== WHAT TO DO ==
Take the lines from the top down to and including the one with "0.18), 0.6, 0.5),))" and repeat them exactly. Omit images.
-*-*-
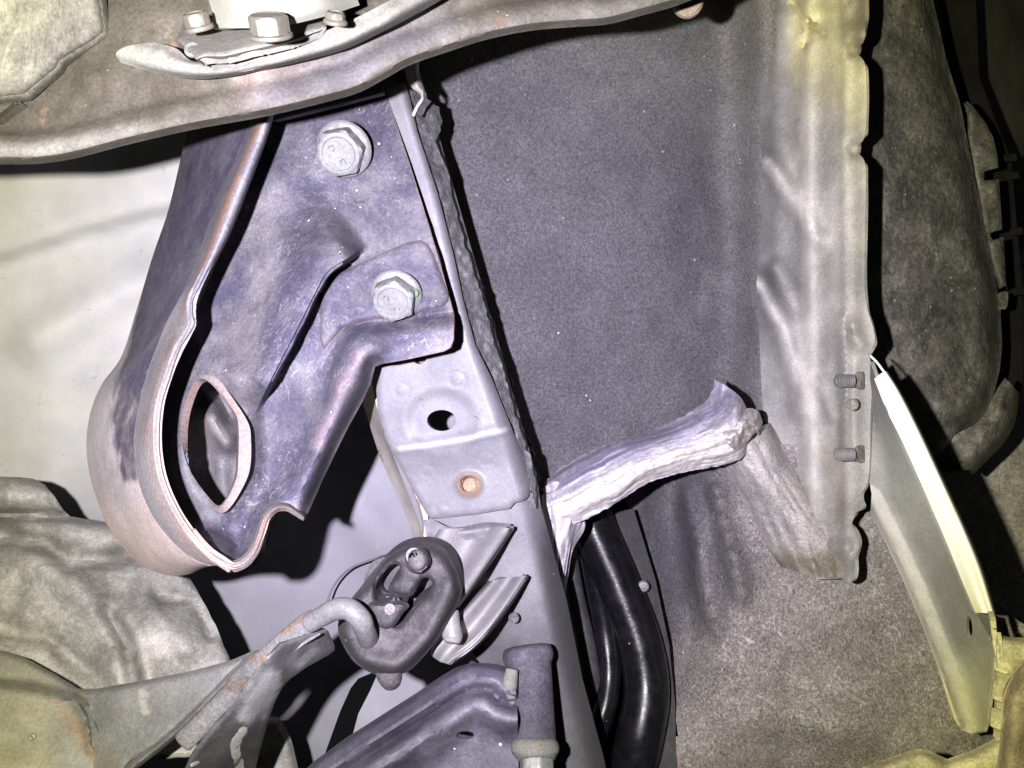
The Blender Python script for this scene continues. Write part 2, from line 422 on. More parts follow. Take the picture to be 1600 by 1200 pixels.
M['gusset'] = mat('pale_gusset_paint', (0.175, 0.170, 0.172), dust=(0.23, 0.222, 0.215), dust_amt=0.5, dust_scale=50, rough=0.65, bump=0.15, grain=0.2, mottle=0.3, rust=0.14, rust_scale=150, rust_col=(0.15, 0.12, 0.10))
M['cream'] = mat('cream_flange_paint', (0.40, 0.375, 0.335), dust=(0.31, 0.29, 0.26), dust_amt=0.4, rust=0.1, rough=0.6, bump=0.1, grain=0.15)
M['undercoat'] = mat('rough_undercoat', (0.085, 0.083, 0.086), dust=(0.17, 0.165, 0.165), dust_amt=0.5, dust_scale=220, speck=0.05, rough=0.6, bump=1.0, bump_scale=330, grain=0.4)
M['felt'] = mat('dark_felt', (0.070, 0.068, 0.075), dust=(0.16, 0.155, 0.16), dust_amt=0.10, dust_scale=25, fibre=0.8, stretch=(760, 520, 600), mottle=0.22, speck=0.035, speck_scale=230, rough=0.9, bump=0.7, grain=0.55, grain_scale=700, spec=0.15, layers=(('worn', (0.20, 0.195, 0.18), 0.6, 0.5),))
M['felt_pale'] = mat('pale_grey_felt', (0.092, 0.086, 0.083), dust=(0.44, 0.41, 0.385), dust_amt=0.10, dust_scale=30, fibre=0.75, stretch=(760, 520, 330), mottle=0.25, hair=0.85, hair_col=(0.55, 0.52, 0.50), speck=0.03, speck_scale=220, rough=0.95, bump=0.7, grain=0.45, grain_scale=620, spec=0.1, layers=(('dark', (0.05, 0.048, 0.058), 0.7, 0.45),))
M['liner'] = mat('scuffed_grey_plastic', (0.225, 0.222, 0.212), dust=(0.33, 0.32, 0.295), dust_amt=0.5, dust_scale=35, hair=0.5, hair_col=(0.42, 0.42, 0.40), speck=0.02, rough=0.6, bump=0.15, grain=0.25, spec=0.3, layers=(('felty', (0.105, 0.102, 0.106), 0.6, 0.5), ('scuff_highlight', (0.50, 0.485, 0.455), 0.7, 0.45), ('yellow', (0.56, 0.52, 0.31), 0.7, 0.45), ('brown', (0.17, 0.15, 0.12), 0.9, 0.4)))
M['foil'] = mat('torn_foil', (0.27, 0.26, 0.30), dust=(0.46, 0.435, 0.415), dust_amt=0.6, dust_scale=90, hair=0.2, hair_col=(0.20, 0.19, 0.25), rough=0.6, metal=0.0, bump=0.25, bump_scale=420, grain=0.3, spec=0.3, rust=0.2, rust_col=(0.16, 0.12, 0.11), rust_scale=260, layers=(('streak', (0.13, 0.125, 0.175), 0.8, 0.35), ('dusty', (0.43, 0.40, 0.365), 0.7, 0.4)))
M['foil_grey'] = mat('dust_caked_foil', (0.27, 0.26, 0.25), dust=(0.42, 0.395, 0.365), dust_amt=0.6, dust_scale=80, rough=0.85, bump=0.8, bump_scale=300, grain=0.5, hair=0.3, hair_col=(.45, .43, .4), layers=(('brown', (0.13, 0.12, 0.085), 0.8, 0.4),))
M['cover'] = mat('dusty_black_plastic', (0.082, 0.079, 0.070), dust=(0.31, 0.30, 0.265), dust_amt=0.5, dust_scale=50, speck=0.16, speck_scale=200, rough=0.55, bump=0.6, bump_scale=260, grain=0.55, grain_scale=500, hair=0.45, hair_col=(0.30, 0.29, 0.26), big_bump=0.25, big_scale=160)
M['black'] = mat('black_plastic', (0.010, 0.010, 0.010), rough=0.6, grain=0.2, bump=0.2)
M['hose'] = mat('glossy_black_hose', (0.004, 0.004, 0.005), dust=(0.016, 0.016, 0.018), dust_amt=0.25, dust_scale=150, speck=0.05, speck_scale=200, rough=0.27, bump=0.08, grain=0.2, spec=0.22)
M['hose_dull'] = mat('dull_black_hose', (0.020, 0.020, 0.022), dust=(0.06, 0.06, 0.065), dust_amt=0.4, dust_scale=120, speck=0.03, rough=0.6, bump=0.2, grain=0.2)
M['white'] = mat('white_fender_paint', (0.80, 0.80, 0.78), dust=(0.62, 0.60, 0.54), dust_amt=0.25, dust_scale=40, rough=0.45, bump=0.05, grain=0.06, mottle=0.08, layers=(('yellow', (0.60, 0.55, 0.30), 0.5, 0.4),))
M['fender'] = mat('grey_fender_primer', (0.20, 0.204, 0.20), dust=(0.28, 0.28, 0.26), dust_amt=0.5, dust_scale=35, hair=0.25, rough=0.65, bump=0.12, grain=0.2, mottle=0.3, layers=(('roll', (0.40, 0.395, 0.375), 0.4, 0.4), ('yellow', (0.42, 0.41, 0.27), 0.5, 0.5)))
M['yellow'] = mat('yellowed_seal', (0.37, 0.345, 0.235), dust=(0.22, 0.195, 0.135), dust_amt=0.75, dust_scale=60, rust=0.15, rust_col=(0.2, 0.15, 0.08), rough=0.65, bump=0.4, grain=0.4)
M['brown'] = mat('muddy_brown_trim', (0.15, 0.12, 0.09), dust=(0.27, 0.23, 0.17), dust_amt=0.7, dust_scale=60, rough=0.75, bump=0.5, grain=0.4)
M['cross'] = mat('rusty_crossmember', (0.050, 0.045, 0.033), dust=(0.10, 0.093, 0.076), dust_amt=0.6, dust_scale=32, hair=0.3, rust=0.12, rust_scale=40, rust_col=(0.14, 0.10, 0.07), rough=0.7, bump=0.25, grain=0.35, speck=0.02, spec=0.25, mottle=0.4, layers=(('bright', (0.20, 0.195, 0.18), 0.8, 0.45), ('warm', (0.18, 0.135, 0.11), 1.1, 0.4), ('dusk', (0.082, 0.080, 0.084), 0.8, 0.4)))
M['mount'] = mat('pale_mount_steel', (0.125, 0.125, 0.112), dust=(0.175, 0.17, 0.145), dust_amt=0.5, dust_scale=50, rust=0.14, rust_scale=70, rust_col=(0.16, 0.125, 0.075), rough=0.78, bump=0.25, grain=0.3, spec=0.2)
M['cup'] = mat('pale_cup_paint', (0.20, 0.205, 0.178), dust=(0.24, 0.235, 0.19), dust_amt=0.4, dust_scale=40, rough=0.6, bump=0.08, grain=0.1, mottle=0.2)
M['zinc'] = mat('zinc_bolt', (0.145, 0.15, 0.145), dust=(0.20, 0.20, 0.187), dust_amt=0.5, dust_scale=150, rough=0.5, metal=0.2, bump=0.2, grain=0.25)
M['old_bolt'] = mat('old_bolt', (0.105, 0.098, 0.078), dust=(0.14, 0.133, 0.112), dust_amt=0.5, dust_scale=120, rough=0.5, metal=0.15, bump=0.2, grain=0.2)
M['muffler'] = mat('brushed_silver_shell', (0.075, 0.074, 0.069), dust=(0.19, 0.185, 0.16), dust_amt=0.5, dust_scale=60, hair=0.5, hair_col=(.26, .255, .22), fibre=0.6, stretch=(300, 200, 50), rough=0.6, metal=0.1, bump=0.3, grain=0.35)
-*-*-
== OUTPUT OF THE EXERCISE ==
The Blender Python script for this scene continues. Write part 2, from line 422 on. More parts follow. Take the picture to be 1600 by 1200 pixels.
M['gusset'] = mat('pale_gusset_paint', (0.175, 0.170, 0.172), dust=(0.23, 0.222, 0.215), dust_amt=0.5, dust_scale=50, rough=0.65, bump=0.15, grain=0.2, mottle=0.3, rust=0.14, rust_scale=150, rust_col=(0.15, 0.12, 0.10))
M['cream'] = mat('cream_flange_paint', (0.40, 0.375, 0.335), dust=(0.31, 0.29, 0.26), dust_amt=0.4, rust=0.1, rough=0.6, bump=0.1, grain=0.15)
M['undercoat'] = mat('rough_undercoat', (0.085, 0.083, 0.086), dust=(0.17, 0.165, 0.165), dust_amt=0.5, dust_scale=220, speck=0.05, rough=0.6, bump=1.0, bump_scale=330, grain=0.4)
M['felt'] = mat('dark_felt', (0.070, 0.068, 0.075), dust=(0.16, 0.155, 0.16), dust_amt=0.10, dust_scale=25, fibre=0.8, stretch=(760, 520, 600), mottle=0.22, speck=0.035, speck_scale=230, rough=0.9, bump=0.7, grain=0.55, grain_scale=700, spec=0.15, layers=(('worn', (0.20, 0.195, 0.18), 0.6, 0.5),))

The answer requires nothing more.